Fall is the time I most want to plant. Many would suspect that its the spring, after the long winter. But autumn I think is the ideal time, especially in New York City. In the typical Brooklyn autumn, I like to start my transplanting around Halloween and often after that date. Given my garden's southern exposure and the warm temperatures we have been having over the last few years, my asters, sunflowers, roses and some annuals are still flowering at that time. I have years when these plants are still going in December. So it is that I hate to disrupt this display by tramping all over everything and digging things up. I want to wait until the last moment, and keep my eye on the coming weather. These days I'm just thinking about moving things, in November, I'm probably doing it.
Fall being a time to garden, transplant, and to find new plants, I like to go to nurseries. However, these days nurseries are filled with pumpkins, hay bales, and assorted autumnal decorations. Maybe they have bushels of apples for sale and hay rides in a wagon. Even my local nursery, and I am lucky to have one, brings out the decorations at this time of year.
J&L Landscaping on the corner of Caton Ave. and E7th St. in Brooklyn
We are all familiar with the Christmas trees and wreaths sold at nurseries in December. I am sure that many of you have noticed the creep of holiday sales into the fall planting season. Now I don't blame the nurseries. After all, they are businesses trying to make a buck. Most non-gardeners buy plants in late Spring and summer-when its on their minds. Gardeners of course are a different breed altogether, its always on their minds. So the nurseries succumbed to a business model that offers nostalgia and sentiment over plants. Check out the Blogging Nurseryman.
Part of the issue is that many nursery plants just look like hell in their pots at this time of year. Management wants them to be out of sight of future customers. Many days seen without water, blown over in windstorms, root bound in their pots. Who'd want to buy them. I just miss the days of sales, when a good gardener could resurrect almost any plant under duress, and get a good deal or two. The industry is such that retail nurseries will only get shipments of what the wholesale growers are pushing. In fall, you know its the Chrysanthemums. To be fair, most nurseries are still offering their selection of trees and shrubs until frost. Those are out past the 1/2 acre of pumpkins on hay.
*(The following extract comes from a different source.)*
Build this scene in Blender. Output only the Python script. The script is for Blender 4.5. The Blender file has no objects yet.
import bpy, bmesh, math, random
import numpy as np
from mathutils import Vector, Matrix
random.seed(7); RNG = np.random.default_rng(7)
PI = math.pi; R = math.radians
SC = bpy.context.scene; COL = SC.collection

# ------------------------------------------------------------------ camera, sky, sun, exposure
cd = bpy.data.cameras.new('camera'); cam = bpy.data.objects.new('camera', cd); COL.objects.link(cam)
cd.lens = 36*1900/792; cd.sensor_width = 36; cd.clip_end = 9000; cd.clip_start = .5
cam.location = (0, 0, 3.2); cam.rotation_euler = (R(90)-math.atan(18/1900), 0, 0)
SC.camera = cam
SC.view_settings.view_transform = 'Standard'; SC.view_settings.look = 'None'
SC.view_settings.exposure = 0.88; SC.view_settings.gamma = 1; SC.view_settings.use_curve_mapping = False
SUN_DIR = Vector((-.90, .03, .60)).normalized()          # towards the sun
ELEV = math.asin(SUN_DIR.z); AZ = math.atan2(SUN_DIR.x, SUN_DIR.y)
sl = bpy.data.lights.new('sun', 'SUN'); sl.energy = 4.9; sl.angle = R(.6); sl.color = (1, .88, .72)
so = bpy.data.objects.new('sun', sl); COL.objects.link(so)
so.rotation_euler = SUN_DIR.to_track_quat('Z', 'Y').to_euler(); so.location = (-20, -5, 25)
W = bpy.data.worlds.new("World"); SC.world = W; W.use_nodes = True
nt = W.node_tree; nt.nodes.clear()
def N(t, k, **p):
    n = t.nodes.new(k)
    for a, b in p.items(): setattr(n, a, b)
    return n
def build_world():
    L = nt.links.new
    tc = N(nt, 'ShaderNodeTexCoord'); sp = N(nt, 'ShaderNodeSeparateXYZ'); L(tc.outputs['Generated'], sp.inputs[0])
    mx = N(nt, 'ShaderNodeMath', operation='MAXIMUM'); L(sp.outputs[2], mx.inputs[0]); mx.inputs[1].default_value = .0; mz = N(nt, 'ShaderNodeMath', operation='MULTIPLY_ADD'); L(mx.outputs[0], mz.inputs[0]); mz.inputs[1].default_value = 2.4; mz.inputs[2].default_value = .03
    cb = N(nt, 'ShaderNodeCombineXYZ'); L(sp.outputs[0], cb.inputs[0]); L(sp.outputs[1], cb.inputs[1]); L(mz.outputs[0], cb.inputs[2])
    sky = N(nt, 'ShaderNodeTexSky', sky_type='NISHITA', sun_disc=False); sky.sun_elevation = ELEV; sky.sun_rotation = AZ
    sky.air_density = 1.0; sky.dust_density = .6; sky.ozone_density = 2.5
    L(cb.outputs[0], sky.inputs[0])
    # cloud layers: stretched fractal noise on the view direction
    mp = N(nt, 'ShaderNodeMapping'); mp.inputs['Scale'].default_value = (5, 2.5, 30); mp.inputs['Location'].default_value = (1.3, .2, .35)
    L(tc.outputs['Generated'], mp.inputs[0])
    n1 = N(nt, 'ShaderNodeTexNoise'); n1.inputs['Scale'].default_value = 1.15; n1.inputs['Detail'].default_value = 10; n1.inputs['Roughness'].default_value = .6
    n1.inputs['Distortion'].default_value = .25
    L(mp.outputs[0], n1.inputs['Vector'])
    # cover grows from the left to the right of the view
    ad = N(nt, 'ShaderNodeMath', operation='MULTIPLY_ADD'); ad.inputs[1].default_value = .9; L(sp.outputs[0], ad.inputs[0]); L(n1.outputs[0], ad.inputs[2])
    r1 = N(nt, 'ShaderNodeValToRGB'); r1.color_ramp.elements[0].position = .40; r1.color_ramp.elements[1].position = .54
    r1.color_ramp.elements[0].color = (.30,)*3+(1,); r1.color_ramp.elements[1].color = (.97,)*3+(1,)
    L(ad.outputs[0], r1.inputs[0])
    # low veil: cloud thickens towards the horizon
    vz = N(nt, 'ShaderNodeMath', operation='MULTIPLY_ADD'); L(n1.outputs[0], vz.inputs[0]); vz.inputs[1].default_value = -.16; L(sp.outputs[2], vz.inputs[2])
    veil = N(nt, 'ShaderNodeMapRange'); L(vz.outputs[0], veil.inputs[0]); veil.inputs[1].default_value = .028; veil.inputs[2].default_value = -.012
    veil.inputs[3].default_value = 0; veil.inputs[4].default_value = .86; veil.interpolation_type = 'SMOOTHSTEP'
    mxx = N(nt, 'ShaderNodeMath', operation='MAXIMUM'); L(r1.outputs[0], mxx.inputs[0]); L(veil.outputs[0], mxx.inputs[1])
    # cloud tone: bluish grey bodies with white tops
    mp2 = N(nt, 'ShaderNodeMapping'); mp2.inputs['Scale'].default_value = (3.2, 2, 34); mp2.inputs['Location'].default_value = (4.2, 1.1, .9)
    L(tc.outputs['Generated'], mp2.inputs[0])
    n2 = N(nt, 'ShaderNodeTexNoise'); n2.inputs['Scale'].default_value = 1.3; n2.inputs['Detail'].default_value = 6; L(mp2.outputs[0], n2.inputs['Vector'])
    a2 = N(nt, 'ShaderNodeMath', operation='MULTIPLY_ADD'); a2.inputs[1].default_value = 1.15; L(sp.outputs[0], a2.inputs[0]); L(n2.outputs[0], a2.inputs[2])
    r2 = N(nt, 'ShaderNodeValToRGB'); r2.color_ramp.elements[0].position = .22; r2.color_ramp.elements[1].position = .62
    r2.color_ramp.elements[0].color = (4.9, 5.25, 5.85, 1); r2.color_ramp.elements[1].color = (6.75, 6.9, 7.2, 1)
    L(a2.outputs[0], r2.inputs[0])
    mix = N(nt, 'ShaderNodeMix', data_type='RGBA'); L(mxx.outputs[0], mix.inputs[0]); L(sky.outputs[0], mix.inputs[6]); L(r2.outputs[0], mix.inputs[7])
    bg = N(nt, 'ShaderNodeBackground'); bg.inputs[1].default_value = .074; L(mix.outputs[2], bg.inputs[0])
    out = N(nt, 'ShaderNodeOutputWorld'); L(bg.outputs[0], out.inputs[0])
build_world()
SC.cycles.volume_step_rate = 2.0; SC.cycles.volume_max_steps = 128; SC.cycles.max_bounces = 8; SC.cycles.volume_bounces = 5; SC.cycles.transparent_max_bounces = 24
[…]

As with all things lustful, there is the Internet. Gone are the days of mail order plants. I remember my first shipment from a catalog. Some dehydrated roots of who knows what! How disappointing to open your shipment of new plants and find three brown twigs. I was sure they were dead already, but then I was a kid and didn't know the first thing about it. The Internet changed all that. Glorious photos, all year round, of full healthy plants. Easy ordering and easy shipping. Suddenly it was possible to get healthy, although small, plants fresh on your doorstep at the time to plant. Every plant I have ordered has survived, even thrived. White Flower Farm was the source for my Russian Sage, my Boltonia, and my Aster "Monch". All are very healthy. I also got nice lilium bulbs from Select Seeds, but get on it early as they do sell out. The only worry we have is whether or not we can be there when the FED EX guy shows up.
If you can tear yourself away from the Internet, go on over to your local nursery this fall and buy a plant (if you can find one). While your there, pick up a pumpkin. Still can't get those online.